Al Shater earned a degree in engineering from Alexandria University and a master's degree in engineering from Mansura University.

Al Shater has lived in Yemen, Saudi Arabia, Jordan and Britain. He is married and has ten children and ten grandchildren.

He was promoted as the first deputy of the incumbent Supreme Guide Mohammad Badei, a post he resigned after the group named him on Saturday as its presidential contender.

Al Shater's early political activism cost him four months of detention in the era of populist president Jamal Abdul Nasser. His detention came after his participation in student protests staged at the Delta University of Mansoura where he was studying engineering. This was not the only time Al Shater was jailed. He was detained four times under the 30-year rule of Hosni Mubarak.

While in jail, Al Shater managed Brotherhood affairs and oversaw his business empire from his prison cell, according to press reports. Al Shater's business empire is said to be the main source of funding for the Islamist group.

The last time was in 2006 when Al Shater was arrested along with 39 other officials in the then-banned Brotherhood allegedly for orchestrating a paramilitary parade by Islamist students at Al Azhar University.
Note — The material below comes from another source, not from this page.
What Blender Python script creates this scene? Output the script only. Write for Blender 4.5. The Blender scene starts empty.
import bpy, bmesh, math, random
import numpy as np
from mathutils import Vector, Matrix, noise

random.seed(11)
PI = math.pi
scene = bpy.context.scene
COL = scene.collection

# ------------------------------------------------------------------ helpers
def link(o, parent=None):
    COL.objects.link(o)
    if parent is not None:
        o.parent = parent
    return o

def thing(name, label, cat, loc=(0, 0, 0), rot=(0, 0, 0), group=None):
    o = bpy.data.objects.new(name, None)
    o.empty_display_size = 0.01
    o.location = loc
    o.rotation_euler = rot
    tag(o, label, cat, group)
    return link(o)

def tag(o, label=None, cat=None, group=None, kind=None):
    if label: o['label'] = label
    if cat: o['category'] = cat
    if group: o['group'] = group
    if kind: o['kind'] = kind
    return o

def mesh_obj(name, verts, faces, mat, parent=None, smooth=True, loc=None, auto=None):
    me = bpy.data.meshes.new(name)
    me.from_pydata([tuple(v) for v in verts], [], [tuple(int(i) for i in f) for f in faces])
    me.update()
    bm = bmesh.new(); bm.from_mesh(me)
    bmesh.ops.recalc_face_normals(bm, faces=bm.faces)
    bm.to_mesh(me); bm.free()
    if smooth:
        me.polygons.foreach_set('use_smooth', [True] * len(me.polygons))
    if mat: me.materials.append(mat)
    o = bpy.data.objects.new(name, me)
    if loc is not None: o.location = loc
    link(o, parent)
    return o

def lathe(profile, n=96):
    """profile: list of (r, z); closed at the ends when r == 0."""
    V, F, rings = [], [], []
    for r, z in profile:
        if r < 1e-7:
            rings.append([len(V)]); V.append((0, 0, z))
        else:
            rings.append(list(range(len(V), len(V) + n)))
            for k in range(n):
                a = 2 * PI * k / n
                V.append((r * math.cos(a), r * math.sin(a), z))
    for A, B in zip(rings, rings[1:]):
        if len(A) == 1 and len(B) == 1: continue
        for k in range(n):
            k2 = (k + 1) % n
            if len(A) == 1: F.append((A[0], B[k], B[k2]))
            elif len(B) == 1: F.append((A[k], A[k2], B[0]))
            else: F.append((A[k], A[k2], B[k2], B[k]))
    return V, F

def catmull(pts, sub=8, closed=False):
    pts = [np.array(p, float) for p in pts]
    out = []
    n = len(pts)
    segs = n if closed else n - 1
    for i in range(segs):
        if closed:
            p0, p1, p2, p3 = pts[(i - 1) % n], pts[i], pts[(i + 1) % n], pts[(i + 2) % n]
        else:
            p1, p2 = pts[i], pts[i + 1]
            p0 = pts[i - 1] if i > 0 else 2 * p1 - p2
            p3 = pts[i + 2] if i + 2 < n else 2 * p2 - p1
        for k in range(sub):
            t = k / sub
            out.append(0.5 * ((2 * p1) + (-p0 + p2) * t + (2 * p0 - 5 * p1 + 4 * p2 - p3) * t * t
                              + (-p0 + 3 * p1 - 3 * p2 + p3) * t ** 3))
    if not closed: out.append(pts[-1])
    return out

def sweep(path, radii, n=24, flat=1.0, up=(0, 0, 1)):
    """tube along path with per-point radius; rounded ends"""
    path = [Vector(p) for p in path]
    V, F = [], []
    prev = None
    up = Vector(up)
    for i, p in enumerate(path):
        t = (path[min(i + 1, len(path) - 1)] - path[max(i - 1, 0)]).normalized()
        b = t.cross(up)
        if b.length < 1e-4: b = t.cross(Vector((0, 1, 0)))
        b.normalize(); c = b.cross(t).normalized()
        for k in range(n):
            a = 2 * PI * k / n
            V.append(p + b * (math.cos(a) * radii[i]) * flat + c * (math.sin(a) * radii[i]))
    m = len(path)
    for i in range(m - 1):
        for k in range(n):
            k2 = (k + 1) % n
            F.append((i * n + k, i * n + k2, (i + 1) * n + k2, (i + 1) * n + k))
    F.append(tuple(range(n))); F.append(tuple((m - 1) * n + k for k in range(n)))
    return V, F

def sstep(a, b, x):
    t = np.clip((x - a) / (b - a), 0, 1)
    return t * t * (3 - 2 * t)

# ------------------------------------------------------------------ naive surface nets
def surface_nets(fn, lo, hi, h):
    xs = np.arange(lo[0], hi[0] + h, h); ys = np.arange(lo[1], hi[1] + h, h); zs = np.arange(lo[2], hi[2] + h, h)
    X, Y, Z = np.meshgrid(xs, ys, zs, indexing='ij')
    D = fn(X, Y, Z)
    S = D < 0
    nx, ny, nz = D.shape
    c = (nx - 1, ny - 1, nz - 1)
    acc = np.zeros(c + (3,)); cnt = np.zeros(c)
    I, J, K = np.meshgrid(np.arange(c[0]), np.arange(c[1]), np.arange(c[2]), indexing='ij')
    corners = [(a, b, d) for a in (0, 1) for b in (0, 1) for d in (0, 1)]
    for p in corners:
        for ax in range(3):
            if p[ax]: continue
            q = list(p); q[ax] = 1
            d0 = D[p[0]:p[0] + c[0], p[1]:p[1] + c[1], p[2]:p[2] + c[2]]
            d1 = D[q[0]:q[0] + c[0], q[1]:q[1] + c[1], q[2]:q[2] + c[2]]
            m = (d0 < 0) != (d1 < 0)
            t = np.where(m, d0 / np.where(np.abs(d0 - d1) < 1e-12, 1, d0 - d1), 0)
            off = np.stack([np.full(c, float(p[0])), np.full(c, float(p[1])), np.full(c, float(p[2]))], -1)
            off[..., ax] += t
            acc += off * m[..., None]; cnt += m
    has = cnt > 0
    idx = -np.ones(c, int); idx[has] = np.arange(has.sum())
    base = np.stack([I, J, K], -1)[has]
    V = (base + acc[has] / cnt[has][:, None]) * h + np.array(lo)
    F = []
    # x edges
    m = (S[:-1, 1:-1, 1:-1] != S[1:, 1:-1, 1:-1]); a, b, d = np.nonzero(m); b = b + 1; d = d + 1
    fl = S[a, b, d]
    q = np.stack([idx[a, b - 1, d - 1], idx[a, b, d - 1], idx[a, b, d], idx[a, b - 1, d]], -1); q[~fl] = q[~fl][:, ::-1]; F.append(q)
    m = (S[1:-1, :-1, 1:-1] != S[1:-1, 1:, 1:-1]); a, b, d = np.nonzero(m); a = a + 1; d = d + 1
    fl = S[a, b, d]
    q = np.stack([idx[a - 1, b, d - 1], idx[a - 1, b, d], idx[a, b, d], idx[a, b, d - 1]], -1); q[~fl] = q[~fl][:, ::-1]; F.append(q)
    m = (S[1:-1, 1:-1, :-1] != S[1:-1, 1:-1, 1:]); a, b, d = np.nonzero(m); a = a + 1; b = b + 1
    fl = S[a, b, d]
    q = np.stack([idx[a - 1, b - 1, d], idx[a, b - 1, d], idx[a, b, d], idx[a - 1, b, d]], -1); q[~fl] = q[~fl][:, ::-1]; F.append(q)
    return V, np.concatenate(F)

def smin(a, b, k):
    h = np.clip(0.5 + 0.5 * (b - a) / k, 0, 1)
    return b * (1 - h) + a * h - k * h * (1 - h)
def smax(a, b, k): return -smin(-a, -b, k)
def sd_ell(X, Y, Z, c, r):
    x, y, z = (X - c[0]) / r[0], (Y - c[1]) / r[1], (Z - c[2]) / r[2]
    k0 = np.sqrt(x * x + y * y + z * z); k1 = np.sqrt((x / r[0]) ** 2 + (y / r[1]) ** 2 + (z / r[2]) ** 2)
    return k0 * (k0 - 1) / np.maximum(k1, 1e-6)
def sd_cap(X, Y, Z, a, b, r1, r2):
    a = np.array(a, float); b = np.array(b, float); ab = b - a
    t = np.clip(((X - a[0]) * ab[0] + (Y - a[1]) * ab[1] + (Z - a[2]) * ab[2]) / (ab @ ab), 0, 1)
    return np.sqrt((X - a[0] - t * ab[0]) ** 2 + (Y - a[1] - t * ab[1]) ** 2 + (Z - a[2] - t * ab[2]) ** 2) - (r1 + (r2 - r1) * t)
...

Although acquitted three times by a civil court, Al Shater and his colleagues were referred to a military tribunal, which sentenced 25 of them to jail terms ranging from three to ten years. Al Shater was given a seven-year sentence and the court ordered his property confiscated.

He was released shortly after Mubarak's ouster. Al Shater was later pardoned by the military who took over from Mubarak, a move that cleared the way for him to stand for president, according to lawyers within the group.

Al Shater is credited with founding the Brotherhood's English website, which has introduced the group to the West, portraying it as moderate and open. He has persistently promoted this perception through his meetings with Western officials and experts in the months that followed Mubarak's toppling.

In a 2005 op-ed in Britain's Guardian newspaper, Al Shater urged readers "not to be afraid" of the Muslim Brotherhood, after the banned group clinched a fifth of the seats in parliament under Mubarak by fielding candidates as "independents".